Kader IMM, Pemuda Muhammadiyah, IPM hingga Nasyiatul Aisyiyah bergerak serentak mengawal proses hukum. Tidak untuk melakukan tekanan, tetapi untuk menunjukkan bahwa harga diri persyarikatan akan selalu dipertahankan, apa pun risikonya.
Ketua Nasyiatul Aisyiyah Gorontalo, *Kartin Potutu*, angkat suara dengan penuh ketegasan.
Ia menyatakan:
“Ayahanda Prof. Kadim adalah tokoh yang membimbing ribuan kader, termasuk para perempuan muda Muhammadiyah. Menghina beliau berarti merendahkan seluruh proses dakwah dan pendidikan yang telah beliau bangun. NA mengecam keras tindakan tersebut dan meminta aparat memprosesnya secara profesional.”
Kartin menambahkan bahwa NA tidak akan membiarkan ruang digital menjadi tempat tumbuhnya kebencian terhadap tokoh umat.
“Perempuan Muhammadiyah berdiri tegak bersama AMM. Kami akan mengawal kasus ini sampai tuntas sebagai bentuk penghormatan kami kepada Ayahanda Prof. Kadim.”

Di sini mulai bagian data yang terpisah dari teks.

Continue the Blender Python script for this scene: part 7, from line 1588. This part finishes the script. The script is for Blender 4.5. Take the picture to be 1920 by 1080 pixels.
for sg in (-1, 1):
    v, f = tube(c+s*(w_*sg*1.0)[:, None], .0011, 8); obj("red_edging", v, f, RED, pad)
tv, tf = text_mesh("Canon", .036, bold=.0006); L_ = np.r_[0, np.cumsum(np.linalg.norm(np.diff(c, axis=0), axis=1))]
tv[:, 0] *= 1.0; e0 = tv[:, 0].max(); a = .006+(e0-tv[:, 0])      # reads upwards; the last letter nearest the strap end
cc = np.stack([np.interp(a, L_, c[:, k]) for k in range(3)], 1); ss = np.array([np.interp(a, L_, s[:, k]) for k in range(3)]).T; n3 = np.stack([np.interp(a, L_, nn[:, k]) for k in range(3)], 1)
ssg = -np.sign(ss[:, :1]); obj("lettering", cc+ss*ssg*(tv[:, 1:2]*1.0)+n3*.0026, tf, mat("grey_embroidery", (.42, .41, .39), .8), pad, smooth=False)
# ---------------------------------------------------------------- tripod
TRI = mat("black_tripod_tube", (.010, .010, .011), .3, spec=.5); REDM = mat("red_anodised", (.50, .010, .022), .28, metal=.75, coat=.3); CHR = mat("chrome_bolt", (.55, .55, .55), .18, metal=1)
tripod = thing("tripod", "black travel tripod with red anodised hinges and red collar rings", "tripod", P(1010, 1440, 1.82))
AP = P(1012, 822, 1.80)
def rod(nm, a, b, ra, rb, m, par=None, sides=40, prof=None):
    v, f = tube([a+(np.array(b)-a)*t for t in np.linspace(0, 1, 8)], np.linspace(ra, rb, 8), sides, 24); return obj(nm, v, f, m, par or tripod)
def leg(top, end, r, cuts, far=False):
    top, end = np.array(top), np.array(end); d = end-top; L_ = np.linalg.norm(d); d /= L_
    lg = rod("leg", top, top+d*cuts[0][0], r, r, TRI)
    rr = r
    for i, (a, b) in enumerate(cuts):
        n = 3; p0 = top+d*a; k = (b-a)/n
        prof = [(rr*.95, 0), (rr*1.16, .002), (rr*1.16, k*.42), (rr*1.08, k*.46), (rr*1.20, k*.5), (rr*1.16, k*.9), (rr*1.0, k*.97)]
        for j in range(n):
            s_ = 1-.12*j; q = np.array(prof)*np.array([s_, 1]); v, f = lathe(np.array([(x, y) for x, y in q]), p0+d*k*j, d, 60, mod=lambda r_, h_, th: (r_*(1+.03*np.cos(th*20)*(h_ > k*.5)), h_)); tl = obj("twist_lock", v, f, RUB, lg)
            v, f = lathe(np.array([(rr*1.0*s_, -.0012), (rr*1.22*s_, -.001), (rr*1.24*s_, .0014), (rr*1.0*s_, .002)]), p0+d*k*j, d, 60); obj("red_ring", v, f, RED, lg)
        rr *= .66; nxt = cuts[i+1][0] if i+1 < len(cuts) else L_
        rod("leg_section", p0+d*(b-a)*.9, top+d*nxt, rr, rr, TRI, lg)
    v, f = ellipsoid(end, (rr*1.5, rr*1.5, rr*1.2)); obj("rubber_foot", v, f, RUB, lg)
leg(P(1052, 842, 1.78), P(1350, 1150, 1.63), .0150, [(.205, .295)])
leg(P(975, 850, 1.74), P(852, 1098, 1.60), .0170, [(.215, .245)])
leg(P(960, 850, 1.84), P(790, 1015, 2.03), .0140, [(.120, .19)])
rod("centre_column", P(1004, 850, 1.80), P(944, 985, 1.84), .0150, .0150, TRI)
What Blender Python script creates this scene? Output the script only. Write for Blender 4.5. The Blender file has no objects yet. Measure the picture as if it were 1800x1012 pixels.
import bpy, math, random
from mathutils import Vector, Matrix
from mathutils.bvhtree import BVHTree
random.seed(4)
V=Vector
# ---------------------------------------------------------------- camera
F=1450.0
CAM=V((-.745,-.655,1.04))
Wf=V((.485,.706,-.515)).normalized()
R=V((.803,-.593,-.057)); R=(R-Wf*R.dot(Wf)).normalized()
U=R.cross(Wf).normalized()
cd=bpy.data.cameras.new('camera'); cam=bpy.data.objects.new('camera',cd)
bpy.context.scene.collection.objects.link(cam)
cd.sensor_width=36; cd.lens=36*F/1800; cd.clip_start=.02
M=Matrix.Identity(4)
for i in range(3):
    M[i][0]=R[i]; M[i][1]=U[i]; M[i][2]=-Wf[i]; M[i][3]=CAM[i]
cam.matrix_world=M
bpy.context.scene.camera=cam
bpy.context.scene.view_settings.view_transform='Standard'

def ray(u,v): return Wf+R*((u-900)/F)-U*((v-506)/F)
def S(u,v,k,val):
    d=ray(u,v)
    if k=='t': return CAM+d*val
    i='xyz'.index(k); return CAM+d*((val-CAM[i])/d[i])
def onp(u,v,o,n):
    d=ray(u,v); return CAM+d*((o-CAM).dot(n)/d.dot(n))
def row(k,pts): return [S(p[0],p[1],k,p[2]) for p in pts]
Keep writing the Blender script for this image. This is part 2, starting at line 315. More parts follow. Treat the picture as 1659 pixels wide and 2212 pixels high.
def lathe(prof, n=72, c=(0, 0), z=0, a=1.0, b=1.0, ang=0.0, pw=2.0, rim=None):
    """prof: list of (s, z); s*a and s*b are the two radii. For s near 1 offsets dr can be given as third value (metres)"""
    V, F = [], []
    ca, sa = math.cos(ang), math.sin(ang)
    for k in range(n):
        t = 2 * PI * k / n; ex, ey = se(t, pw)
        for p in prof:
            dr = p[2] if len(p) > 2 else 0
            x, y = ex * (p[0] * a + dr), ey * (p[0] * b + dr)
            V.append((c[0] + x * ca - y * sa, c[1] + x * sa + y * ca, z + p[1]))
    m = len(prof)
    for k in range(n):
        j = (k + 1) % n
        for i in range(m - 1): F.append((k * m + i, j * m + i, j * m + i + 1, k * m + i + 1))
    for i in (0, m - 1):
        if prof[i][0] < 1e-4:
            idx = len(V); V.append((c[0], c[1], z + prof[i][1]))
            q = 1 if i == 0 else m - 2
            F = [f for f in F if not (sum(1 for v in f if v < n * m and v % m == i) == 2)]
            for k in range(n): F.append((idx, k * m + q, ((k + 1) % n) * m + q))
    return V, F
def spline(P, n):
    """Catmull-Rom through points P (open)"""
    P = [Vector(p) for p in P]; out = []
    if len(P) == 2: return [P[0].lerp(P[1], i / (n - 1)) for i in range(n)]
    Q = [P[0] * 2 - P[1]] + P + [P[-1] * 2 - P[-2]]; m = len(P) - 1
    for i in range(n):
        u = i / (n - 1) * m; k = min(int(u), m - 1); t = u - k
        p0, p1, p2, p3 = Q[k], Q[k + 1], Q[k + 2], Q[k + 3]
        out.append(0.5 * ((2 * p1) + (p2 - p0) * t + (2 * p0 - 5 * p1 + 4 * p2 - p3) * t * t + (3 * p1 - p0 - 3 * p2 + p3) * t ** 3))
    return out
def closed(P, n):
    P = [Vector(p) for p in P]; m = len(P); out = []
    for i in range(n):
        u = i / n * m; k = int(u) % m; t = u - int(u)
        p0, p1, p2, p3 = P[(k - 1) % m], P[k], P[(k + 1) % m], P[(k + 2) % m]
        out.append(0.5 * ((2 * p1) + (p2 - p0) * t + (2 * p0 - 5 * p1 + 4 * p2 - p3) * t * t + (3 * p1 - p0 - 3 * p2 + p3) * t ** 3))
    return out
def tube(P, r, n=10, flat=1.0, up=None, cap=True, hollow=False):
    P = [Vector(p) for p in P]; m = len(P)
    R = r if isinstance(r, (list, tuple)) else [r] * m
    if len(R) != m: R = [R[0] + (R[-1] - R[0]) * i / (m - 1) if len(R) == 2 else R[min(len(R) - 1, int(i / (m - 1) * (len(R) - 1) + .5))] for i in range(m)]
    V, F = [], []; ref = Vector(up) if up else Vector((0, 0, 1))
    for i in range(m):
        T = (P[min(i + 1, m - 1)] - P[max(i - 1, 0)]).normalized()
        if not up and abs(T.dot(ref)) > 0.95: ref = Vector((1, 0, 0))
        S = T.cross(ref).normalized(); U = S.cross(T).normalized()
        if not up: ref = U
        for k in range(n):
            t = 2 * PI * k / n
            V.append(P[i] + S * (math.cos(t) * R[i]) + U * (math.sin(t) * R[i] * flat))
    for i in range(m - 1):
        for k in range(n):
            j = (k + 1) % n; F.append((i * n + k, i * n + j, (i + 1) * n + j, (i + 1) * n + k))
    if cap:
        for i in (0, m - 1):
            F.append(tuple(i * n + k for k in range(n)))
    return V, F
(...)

Sikap lebih keras datang dari Ketua DPD IMM Gorontalo, *Arif Bina*, yang menegaskan posisi IMM sebagai organisasi kader intelektual Muhammadiyah.
“Prof. Kadim adalah ayah ideologis kami. Beliau pendiri IMM Gorontalo. Menghina beliau berarti menghina seluruh kader merah marun. IMM tidak akan tinggal diam dan akan mengawal proses hukum sampai selesai—tanpa kompromi.”
Arif juga mengingatkan bahwa kasus ini bukan sekadar persoalan pribadi, tetapi menyangkut harga diri organisasi.
“Kami tidak mencari ribut. Tetapi ketika tokoh kami dihina, kami berkewajiban berdiri. Ini tentang kehormatan, sejarah, dan identitas intelektual yang dibangun dengan perjuangan panjang.”
LKBH UMGO: Hukum Harus Menjadi Panglima
Dalam pelaporan resmi ke Polda Gorontalo, LKBH UMGO menegaskan bahwa ruang digital harus tetap berada dalam kendali hukum. Kebebasan berekspresi bukan alasan untuk menghina, merendahkan, atau menyerang kehormatan pribadi seseorang.
Pernyataan Suslianto, kuasa hukum LKBH UMGO, mencerminkan posisi moral tersebut:
"Kami menyerahkan seluruh proses hukum ini kepada penyidik. Namun kami ingin memastikan bahwa ruang publik tidak dibiarkan menjadi tempat berkembangnya ujaran kebencian."
Menyerang Tokoh Muhammadiyah Bukan Perkara Kecil
AMM Gorontalo memahami betul siapa Prof. Kadim. Beliau bukan sekadar rektor—beliau adalah sejarah berjalan Muhammadiyah Gorontalo. Sosok yang membesarkan ribuan kader, pemikir yang menggerakkan kampus, dan penjaga marwah intelektual Muhammadiyah di Sulawesi.
Menghina beliau bukan sekadar persoalan media sosial, tetapi serangan terhadap nilai dan kehormatan. Karena itu AMM menegaskan bahwa proses hukum harus tuntas dan tidak boleh berhenti di tengah jalan.
Refleksi Moral untuk Masyarakat Digital
Kasus ini menjadi pengingat bahwa media sosial bukan ruang bebas dari norma. Siapa pun yang mengambil jalan provokasi dan penghinaan harus siap mempertanggungjawabkan ucapannya secara hukum.
AMM Gorontalo berharap kasus ini menjadi pendidikan bagi seluruh masyarakat agar lebih bijak dalam bermedia sosial. Sebab ruang digital yang bebas tanpa etika hanya akan melahirkan konflik, kebencian, dan hilangnya kepercayaan publik terhadap nilai-nilai kearifan lokal.